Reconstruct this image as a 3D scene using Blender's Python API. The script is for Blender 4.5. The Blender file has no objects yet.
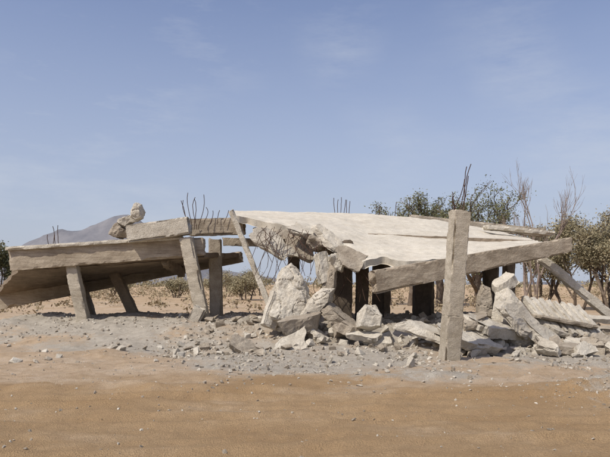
import bpy, bmesh, math, random
import numpy as np
from mathutils import Vector, Matrix, Euler, noise
R=math.radians
scene=bpy.context.scene
# ------------------------------------------------------------------ helpers
def link(o,parent=None):
    scene.collection.objects.link(o)
    if parent is not None: o.parent=parent
    return o
def empty(name):
    return link(bpy.data.objects.new(name,None))
def mesh_obj(name,verts,faces,mat=None,parent=None,smooth=False):
    me=bpy.data.meshes.new(name)
    me.from_pydata([tuple(v) for v in verts],[],[tuple(f) for f in faces]); me.update()
    if mat: me.materials.append(mat)
    if smooth: me.polygons.foreach_set('use_smooth',[True]*len(me.polygons))
    return link(bpy.data.objects.new(name,me),parent)
def hsh(i,j,s):
    v=np.sin(i*127.1+j*311.7+s*74.7)*43758.5453
    return v-np.floor(v)
def vn(x,y,s=0):
    xi=np.floor(x); yi=np.floor(y); fx=x-xi; fy=y-yi
    fx=fx*fx*(3-2*fx); fy=fy*fy*(3-2*fy)
    a=hsh(xi,yi,s); b=hsh(xi+1,yi,s); c=hsh(xi,yi+1,s); d=hsh(xi+1,yi+1,s)
    return (a*(1-fx)+b*fx)*(1-fy)+(c*(1-fx)+d*fx)*fy-0.5
def fbm(x,y,s=0,o=4):
    t=0; a=1
    for k in range(o):
        t=t+vn(x,y,s+k)*a; x=x*2.03+3.1; y=y*2.03+1.7; a*=.5
    return t
def ss(x,a,b):
    t=np.clip((x-a)/(b-a),0,1); return t*t*(3-2*t)
# ------------------------------------------------------------------ materials
def newmat(name):
    m=bpy.data.materials.new(name); m.use_nodes=True
    nt=m.node_tree; b=nt.nodes['Principled BSDF']
    b.inputs['Roughness'].default_value=.92
    b.inputs['Specular IOR Level'].default_value=.15
    return m,nt,b
def N(nt,t,**k):
    n=nt.nodes.new(t)
    for a,v in k.items():
        if a in n.inputs: n.inputs[a].default_value=v
        else: setattr(n,a,v)
    return n
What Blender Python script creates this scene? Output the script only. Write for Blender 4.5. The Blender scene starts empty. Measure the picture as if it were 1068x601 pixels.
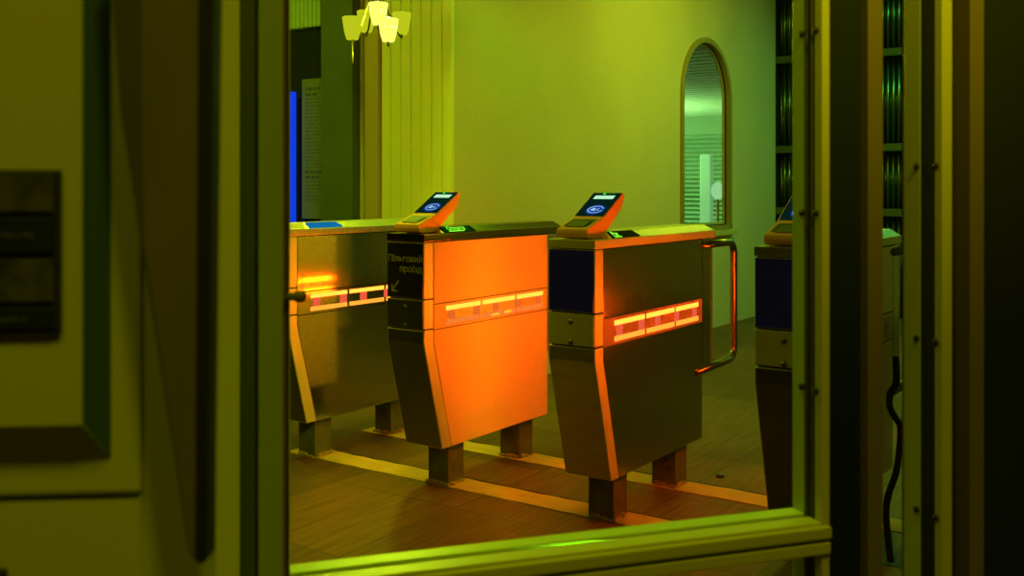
import bpy, bmesh, math, random
from mathutils import Vector, Matrix
random.seed(7)
PI = math.pi
SC = bpy.context.scene
COL = SC.collection

# ------------------------------------------------------------------ camera geometry
F = 1059.07; YAW = math.radians(35.011); HZ = 193.8; CAMP = Vector((1.797, -3.072, 1.241))
RT = Vector((math.cos(YAW), math.sin(YAW), 0)); FW = Vector((-math.sin(YAW), math.cos(YAW), 0)); UP = Vector((0, 0, 1))
def unp(px, py, Z):                      # point seen at a pixel at forward distance Z
    return CAMP + RT*((px-534)/F*Z) + FW*Z - UP*((py-HZ)/F*Z)
def on_x(px, X):                         # world Y where the sight line of a column meets the plane x = X
    d = RT*((px-534)/F)+FW; t = (X-CAMP.x)/d.x; return CAMP.y+t*d.y, t
def on_y(px, Y):
    d = RT*((px-534)/F)+FW; t = (Y-CAMP.y)/d.y; return CAMP.x+t*d.x, t
def zat(py, t): return CAMP.z-(py-HZ)/F*t

# ------------------------------------------------------------------ materials
def mat(name, col, rough=.5, metal=0., emit=None, estr=1., spec=.5, noise=None, bump=None, coat=0., alpha=None):
    m = bpy.data.materials.new(name); m.use_nodes = True
    nt = m.node_tree; N = nt.nodes; L = nt.links; b = N['Principled BSDF']
    b.inputs['Base Color'].default_value = (*col, 1); b.inputs['Roughness'].default_value = rough
    b.inputs['Metallic'].default_value = metal; b.inputs['Specular IOR Level'].default_value = spec
    b.inputs['Coat Weight'].default_value = coat
    if emit:
        b.inputs['Emission Color'].default_value = (*emit, 1); b.inputs['Emission Strength'].default_value = estr
    if noise:                             # (scale xyz, colour2, lo, hi, rough amount)
        sc, c2, lo, hi, ra = noise
        tc = N.new('ShaderNodeTexCoord'); mp = N.new('ShaderNodeMapping'); mp.inputs['Scale'].default_value = sc
        nz = N.new('ShaderNodeTexNoise'); nz.inputs['Scale'].default_value = 1; nz.inputs['Detail'].default_value = 6
        rp = N.new('ShaderNodeMapRange'); rp.inputs['From Min'].default_value = lo; rp.inputs['From Max'].default_value = hi
        mx = N.new('ShaderNodeMix'); mx.data_type = 'RGBA'
        mx.inputs[6].default_value = (*col, 1); mx.inputs[7].default_value = (*c2, 1)
        L.new(tc.outputs['Object'], mp.inputs[0]); L.new(mp.outputs[0], nz.inputs['Vector'])
        L.new(nz.outputs['Fac'], rp.inputs[0]); L.new(rp.outputs[0], mx.inputs[0]); L.new(mx.outputs[2], b.inputs['Base Color'])
        if ra:
            r2 = N.new('ShaderNodeMapRange'); r2.inputs['To Min'].default_value = rough; r2.inputs['To Max'].default_value = rough+ra
            L.new(rp.outputs[0], r2.inputs[0]); L.new(r2.outputs[0], b.inputs['Roughness'])
    if bump:
        sc, st, dist = bump
        tc = N.new('ShaderNodeTexCoord'); mp = N.new('ShaderNodeMapping'); mp.inputs['Scale'].default_value = sc
        nz = N.new('ShaderNodeTexNoise'); nz.inputs['Scale'].default_value = 1; nz.inputs['Detail'].default_value = 4
        bp = N.new('ShaderNodeBump'); bp.inputs['Strength'].default_value = st; bp.inputs['Distance'].default_value = dist
        L.new(tc.outputs['Object'], mp.inputs[0]); L.new(mp.outputs[0], nz.inputs['Vector'])
        L.new(nz.outputs['Fac'], bp.inputs['Height']); L.new(bp.outputs[0], b.inputs['Normal'])
    return m
def emis(name, col, st=1.): return mat(name, (0, 0, 0), emit=col, estr=st, spec=0)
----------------
Go through the lines above. Select every one that has the string "scene".

Reconstruct this image as a 3D scene using Blender's Python API. The script is for Blender 4.5. The Blender file has no objects yet.
scene=bpy.context.scene
    scene.collection.objects.link(o)
What Blender Python script creates this scene? Output the script only. Write for Blender 4.5. The Blender scene starts empty. Measure the picture as if it were 1068x601 pixels.
SC = bpy.context.scene